The Article about the Incarnation was a very appropriate place to put this because it is the Incarnation that made everything else Jesus did for our salvation possible.   “For there is one God”, St. Paul wrote, “and one mediator between God and men, the man Christ Jesus” (I Tim. 2:5).   Jesus could be such a mediator because He was both God and man.   Jesus saved us by dying for our sins.   He had to become man in order to do so, because God qua God cannot die, and because it having been man who sinned payment was required from man.   Only the sinless God-Man could be the Saviour.

 

 

 (1)    This is called the Hypostatic Union from the Greek word ὑπόστασις.   At one time this word was basically a synonym for οὐσία which means being, essence, or substance.   In the theological disputes leading up to and including those of the first four ecumenical Councils it took on a different meaning.   In the context of discussing the Trinity οὐσία was used for the way in which the Father, Son, and Holy Spirit are One, while ὑπόστασις came to be used to denote the way in which they are distinct from each other.   In the Christological context it denotes that of which the Incarnate Christ is One.   In English we use the word Person for this, from the Latin words persona that came to be used in the place of ὑπόστασις in Latin theological discussion.


(2)   These are the Coptic Orthodox Church, founded by St. Mark the Evangelist, the Syriac Orthodox Church which grew out of the Church of Antioch in the book of Acts, the Armenian Apostolic Church founded by the Apostles Bartholomew and Jude, and the Indian Orthodox Church which was established by St. Thomas.   There is also an Ethiopian Orthodox Church and an Eritrean Orthodox Church both of which belong to this type of Church – they are collectively called the Oriental Orthodox Churches – but these were part of the Coptic Orthodox Church at the time of the Chalcedonian Controversy.   The Ethiopian Orthodox Church became autocephalous when it was given its own Patriarch by the Coptic Pope in 1959.   In 1993 the Eritrean Orthodox Church, which up to that point had been part of the Ethiopian Orthodox Church, also became autocephalous with its own Patriarch.

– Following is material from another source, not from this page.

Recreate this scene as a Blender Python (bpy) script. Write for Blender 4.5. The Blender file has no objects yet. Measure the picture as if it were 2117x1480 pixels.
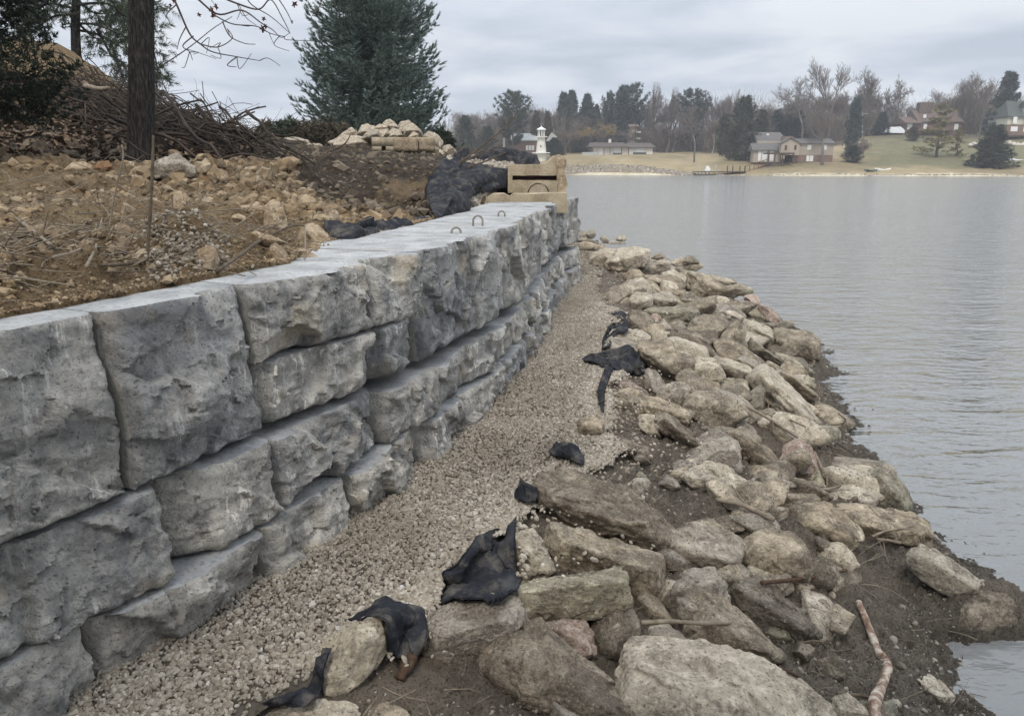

(3)   Earlier, the ancient Assyrian-Persian Churches which like the Indian Orthodox Church trace their origins to St. Thomas, broke fellowship with the other ancient Churches over the Council of Ephesus which they condemned and canonized Nestorius as a saint.


(4)   The Greek verb σαρκόω means “to make flesh”.   Ordinarily this word was used for situations like when a smaller, weaker, person gets bigger and stronger or when flesh grows to fill in a wound.   In the Creed it is used with the very specialized meaning of a spiritual being having been given flesh.